Koperasi Merah Putih, misalnya, dirancang untuk memperkuat ekonomi kerakyatan. Namun implementasinya yang *top-down* mengakibatkan minimnya pelibatan masyarakat di akar rumput. Begitu pula dengan program Makan Bergizi Gratis (MBG), yang fokus pada distribusi makanan tanpa memperhatikan produksi pangan lokal atau penguatan ekonomi rumah tangga. Program stunting, meskipun penting, juga masih bersifat proyek-sentris dan jangka pendek, belum terintegrasi dengan infrastruktur desa dan kurang melibatkan masyarakat dalam perencanaan.
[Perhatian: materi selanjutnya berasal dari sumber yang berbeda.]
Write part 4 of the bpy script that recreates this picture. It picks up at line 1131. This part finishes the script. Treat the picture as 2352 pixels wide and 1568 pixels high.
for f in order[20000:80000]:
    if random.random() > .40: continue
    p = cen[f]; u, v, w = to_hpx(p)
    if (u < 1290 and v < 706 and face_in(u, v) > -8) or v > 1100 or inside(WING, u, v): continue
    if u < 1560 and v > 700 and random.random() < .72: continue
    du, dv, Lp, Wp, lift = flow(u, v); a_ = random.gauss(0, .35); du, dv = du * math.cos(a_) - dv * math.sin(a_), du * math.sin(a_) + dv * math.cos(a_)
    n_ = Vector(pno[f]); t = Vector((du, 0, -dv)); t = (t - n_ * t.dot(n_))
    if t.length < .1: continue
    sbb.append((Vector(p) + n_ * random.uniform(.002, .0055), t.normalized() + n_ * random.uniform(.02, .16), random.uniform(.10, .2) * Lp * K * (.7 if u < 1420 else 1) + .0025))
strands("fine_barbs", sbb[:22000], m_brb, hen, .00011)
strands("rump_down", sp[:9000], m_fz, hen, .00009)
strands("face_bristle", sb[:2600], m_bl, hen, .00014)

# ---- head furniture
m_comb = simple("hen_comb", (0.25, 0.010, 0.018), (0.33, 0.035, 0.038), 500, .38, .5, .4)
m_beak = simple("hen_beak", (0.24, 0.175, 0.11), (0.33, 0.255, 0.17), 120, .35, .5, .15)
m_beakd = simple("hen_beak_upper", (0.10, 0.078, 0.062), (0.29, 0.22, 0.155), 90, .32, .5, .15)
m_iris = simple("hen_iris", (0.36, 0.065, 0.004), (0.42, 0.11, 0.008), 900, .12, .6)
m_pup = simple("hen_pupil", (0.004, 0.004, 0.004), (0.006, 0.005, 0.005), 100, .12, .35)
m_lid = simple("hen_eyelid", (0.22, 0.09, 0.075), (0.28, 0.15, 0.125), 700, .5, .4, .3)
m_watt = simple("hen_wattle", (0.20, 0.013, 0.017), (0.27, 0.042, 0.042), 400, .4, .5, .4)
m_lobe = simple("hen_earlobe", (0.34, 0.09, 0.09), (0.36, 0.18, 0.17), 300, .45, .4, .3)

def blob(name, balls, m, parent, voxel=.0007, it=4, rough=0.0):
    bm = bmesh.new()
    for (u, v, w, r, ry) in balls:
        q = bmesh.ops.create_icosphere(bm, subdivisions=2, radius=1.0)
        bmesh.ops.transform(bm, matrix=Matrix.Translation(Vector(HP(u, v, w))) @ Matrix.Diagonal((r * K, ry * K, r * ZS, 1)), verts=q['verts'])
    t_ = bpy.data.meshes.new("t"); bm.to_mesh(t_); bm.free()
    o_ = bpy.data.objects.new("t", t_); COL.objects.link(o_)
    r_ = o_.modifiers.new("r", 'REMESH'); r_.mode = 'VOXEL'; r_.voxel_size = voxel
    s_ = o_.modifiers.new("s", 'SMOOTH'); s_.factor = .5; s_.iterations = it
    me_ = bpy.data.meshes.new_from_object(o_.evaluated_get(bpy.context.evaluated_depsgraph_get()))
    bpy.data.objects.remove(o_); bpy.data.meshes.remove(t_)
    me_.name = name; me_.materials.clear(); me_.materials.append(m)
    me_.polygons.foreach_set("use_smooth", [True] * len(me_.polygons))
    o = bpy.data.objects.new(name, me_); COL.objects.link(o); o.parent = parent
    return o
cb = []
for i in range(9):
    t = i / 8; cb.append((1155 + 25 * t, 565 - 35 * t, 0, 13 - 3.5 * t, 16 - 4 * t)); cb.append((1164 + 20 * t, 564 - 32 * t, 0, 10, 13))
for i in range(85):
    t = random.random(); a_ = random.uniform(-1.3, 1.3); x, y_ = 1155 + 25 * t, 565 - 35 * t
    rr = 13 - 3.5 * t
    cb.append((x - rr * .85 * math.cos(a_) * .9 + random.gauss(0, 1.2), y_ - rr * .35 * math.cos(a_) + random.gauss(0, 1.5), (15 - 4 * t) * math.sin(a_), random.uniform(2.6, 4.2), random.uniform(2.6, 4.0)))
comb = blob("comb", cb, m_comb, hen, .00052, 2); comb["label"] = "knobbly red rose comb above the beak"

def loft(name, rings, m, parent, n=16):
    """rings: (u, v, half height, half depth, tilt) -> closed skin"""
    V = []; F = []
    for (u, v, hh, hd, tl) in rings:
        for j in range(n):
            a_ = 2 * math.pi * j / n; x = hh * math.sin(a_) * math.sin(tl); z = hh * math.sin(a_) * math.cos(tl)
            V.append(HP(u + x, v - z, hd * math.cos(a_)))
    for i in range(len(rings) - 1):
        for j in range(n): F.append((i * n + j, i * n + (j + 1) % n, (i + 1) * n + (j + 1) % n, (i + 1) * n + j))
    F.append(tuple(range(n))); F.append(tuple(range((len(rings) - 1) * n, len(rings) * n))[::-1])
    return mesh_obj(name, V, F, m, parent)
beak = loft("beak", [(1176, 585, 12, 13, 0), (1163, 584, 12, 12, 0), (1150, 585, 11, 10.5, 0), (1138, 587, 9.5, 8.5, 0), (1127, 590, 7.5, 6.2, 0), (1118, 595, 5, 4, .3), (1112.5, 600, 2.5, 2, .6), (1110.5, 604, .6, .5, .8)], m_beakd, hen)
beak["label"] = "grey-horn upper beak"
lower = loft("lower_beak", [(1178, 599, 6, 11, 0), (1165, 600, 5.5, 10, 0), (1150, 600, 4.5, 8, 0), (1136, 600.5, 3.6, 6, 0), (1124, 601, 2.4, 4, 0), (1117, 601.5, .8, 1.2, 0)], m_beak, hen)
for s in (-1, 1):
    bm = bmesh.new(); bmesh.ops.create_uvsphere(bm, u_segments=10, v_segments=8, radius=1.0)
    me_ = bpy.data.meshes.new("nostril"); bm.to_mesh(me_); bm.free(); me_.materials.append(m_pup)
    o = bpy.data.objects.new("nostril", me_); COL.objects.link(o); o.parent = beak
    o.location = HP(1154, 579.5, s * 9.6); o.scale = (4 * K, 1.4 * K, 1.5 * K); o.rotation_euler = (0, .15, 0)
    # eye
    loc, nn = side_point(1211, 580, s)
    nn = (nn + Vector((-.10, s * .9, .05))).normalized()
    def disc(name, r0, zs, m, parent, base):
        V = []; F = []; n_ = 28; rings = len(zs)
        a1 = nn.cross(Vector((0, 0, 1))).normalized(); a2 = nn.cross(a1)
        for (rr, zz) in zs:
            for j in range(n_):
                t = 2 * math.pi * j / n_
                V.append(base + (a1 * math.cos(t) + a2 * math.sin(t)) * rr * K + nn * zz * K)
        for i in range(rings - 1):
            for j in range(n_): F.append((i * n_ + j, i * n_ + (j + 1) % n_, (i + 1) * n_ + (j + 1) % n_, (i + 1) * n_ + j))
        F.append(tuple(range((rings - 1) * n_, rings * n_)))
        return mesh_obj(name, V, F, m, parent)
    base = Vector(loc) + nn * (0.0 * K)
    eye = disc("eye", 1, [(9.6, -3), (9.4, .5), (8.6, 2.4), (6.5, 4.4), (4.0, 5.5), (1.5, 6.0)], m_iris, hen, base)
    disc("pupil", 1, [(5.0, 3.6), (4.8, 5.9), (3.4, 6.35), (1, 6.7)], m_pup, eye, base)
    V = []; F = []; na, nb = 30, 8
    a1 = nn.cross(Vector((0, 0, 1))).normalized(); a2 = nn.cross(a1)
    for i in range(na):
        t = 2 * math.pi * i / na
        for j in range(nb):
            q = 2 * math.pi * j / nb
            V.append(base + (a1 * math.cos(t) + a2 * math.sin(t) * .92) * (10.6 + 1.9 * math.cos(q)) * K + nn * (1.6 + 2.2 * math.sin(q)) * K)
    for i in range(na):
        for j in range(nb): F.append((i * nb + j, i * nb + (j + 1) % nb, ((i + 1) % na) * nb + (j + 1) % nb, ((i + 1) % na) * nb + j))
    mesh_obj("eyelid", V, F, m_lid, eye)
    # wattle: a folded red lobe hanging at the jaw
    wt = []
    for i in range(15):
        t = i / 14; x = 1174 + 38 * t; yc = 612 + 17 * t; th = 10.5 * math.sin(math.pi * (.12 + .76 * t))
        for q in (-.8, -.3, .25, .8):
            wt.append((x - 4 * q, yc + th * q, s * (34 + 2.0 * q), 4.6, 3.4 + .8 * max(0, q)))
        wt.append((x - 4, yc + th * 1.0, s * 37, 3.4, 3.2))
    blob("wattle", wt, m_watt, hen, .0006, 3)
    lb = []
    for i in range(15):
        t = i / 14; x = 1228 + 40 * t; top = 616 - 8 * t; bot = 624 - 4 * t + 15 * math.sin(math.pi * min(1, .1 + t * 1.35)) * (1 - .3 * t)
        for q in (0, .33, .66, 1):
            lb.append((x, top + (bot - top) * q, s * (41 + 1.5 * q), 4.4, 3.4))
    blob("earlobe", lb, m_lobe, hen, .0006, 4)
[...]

Program-program tersebut seringkali menciptakan relasi kuasa yang timpang dan ketergantungan jangka panjang. Intervensi pemerintah dan lembaga donor seringkali didominasi oleh penetapan indikator dan solusi tanpa melibatkan penuh komunitas setempat. Hal ini mencerminkan *governmentality*, yaitu cara negara mengelola populasi dengan logika pengaturan, bukan pemberdayaan. Program-program tersebut bertujuan agar masyarakat “layak dibantu”, bukan untuk membangun kemandirian dan kesadaran kritis.
Kemiskinan sebagai Relasi Sosial yang Tumpang Tindih
Kemiskinan bukan hanya kekurangan pendapatan, tetapi juga hasil dari relasi sosial yang tidak adil. Amartya Sen (1999) mendefinisikan kemiskinan sebagai keterampasan kapabilitas, yaitu ketidakmampuan seseorang untuk menjalani kehidupan yang berharga. Pengukuran kemiskinan, karenanya, tidak hanya berbasis pendapatan, tetapi juga mencakup pendidikan, kesehatan, dan partisipasi politik.
Program-program pengentasan kemiskinan seringkali berasumsi bahwa masyarakat miskin tidak tahu dan tidak mampu. Namun, mereka memiliki pengetahuan lokal dan pengalaman kolektif yang berharga. Alih-alih program populis berbasis subsidi, pemerintah seharusnya mendorong pendekatan yang memberdayakan. Pendidikan dialogis, seperti yang diuraikan Paulo Freire (1970), penting untuk membangun kesadaran kritis dan mendorong masyarakat menjadi pelaku perubahan, bukan hanya penerima manfaat.
Menuju Pendekatan Transformatif dalam Pengentasan Kemiskinan
Pengentasan kemiskinan membutuhkan strategi yang membangun kapasitas lokal, memperkuat organisasi rakyat, dan meningkatkan partisipasi dalam pengambilan keputusan. Hal ini dapat dicapai melalui pengorganisasian komunitas, pemetaan sosial partisipatif, dan kebijakan berbasis data lokal. Perbedaan angka kemiskinan antara World Bank dan BPS hanyalah puncak gunung es dari krisis gagasan dalam pengentasan kemiskinan.
Pendekatan teknokratis dan sentralistik hanya akan memberikan solusi sementara. Diperlukan pendekatan transformatif yang berakar pada keadilan sosial, pembebasan struktural, dan pengakuan atas kemampuan masyarakat miskin untuk menentukan nasibnya sendiri. Hanya dengan demikian, upaya pengentasan kemiskinan dapat mencapai dampak yang berkelanjutan dan menyeluruh. Perubahan mendasar dalam paradigma dan strategi diperlukan untuk mengatasi akar masalah kemiskinan di Indonesia.